First Home Owner Grant fails

Author: ME

Published at: 4/19/2017 2:58:27 PM

 

First Home Owner Grant Fails

 

 

When it comes to applying for free money from the government it can be tempting to bend the truth a little. It’s a high risk strategy, and it doesn’t pay to pit yourself against the long reach of state governments.

 

Stories of FHOG fails regularly hit the news, and FHOG applicants who fudge their details typically get found out. That’s because state revenue offices, which administer the FHOG, are able to trawl through everything from car rego details, the electoral roll and even mobile phone records to ensure grant recipients are genuine first home buyers.

 

Big blunders have been uncovered

 

In some cases, FHOG recipients have failed to declare their spouse has previously owned a home (a big no-no).

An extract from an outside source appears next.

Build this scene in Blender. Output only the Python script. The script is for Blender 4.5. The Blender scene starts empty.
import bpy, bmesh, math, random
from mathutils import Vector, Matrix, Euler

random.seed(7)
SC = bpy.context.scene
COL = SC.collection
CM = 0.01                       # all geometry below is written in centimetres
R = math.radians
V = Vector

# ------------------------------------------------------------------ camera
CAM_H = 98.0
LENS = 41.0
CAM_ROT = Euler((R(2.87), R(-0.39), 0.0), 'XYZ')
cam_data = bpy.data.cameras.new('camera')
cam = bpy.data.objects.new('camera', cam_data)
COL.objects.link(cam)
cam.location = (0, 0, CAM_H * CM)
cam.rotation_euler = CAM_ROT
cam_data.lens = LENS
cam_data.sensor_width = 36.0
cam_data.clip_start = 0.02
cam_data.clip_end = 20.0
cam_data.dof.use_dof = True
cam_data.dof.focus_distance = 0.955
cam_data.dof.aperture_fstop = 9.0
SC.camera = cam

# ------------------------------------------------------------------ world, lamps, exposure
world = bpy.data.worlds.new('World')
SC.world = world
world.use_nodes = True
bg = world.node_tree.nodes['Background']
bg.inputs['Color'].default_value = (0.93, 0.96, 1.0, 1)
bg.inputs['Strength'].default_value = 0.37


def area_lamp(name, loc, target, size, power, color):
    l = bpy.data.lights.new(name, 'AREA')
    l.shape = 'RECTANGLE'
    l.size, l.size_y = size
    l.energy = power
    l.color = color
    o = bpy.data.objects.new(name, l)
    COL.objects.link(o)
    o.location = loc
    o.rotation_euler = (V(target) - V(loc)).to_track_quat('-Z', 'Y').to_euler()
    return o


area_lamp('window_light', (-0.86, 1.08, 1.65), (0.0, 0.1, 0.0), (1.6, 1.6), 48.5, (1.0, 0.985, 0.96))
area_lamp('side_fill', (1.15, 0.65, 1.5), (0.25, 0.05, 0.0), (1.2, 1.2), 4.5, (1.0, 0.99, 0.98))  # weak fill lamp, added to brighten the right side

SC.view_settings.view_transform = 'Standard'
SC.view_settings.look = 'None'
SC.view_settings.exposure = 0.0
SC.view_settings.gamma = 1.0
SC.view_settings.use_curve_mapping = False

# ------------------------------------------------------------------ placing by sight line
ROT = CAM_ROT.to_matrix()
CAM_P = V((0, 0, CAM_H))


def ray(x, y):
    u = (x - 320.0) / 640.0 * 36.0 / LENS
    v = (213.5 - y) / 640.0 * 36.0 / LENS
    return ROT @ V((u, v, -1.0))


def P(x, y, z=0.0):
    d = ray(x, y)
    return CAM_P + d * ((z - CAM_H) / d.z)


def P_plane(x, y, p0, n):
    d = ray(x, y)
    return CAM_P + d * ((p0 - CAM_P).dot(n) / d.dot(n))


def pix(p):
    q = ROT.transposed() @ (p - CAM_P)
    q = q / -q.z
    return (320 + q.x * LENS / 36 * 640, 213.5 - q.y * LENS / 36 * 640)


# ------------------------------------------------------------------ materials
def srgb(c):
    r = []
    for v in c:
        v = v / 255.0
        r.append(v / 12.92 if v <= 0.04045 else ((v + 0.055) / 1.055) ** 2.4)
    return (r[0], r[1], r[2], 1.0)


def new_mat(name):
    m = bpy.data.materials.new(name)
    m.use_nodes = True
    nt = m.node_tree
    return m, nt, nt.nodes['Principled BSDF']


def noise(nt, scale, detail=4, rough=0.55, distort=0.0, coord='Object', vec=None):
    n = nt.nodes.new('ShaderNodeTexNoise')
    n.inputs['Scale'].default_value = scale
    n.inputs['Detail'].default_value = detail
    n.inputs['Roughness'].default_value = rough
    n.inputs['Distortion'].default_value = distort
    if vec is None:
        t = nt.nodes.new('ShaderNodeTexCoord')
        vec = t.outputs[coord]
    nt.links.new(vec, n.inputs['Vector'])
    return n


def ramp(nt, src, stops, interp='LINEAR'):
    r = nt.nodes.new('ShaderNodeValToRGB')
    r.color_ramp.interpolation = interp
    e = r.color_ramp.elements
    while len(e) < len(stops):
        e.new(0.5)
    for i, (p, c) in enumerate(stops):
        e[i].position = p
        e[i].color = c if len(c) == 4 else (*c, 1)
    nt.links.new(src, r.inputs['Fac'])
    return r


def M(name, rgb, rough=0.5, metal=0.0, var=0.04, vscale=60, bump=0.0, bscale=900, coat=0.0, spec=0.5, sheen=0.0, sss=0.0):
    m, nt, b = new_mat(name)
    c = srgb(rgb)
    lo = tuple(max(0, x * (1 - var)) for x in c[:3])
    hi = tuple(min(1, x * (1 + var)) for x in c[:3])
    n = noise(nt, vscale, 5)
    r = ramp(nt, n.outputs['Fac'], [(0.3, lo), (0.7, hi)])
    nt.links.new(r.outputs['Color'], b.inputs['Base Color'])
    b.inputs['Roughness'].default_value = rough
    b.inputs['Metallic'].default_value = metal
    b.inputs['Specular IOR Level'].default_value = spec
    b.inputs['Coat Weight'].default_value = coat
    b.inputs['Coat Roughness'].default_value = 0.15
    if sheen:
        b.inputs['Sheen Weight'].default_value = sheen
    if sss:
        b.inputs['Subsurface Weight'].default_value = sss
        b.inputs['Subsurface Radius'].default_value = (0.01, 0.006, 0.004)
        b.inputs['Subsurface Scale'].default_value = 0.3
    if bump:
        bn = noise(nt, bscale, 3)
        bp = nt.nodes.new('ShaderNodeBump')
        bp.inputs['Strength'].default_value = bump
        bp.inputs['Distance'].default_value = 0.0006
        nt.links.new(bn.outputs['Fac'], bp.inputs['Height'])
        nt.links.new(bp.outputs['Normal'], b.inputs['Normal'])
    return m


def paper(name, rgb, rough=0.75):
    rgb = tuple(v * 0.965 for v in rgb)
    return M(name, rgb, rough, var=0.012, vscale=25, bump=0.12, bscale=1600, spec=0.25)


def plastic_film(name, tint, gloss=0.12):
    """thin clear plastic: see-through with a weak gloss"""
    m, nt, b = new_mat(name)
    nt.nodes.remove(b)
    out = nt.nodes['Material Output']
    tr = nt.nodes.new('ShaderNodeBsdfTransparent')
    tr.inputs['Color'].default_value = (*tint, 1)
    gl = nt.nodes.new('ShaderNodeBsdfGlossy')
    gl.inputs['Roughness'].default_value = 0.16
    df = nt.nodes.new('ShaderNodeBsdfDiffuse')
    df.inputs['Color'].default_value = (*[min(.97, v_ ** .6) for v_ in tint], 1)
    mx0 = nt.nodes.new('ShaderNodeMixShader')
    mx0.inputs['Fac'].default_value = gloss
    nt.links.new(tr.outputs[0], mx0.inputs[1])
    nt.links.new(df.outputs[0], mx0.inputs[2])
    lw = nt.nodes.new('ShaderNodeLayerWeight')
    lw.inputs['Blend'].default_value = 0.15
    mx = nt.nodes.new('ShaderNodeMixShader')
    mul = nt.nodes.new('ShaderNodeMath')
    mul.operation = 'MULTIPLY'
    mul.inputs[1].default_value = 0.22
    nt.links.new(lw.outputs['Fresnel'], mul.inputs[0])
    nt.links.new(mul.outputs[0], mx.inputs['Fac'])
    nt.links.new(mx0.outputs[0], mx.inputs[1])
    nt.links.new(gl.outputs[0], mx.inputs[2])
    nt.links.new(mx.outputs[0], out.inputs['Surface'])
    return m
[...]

Others buy as investors not owner occupiers (another danger zone). Some have committed straight-out identity fraud, creating fake IDs to get multiple grants.

 

A recent case from NSW hit the headlines, when a Sydney woman was ordered to pay back her FHOG because she spent too much time at her boyfriend’s place. What clinched the outcome was the testimony by the woman’s housemate that the owner rarely showed up at the property, and the whole thing smacked of being a rental investment not a true first home.

 

Keep it above board. Know what’s involved

 

The bottom line is to stick to the facts when applying for a FHOG. If you’re not a genuine contender, you could be asked to repay the Grant plus penalties. At worst you could end up doing time behind bars.

 

Do your research to fully understand the FHOG entitlements in your state or territory.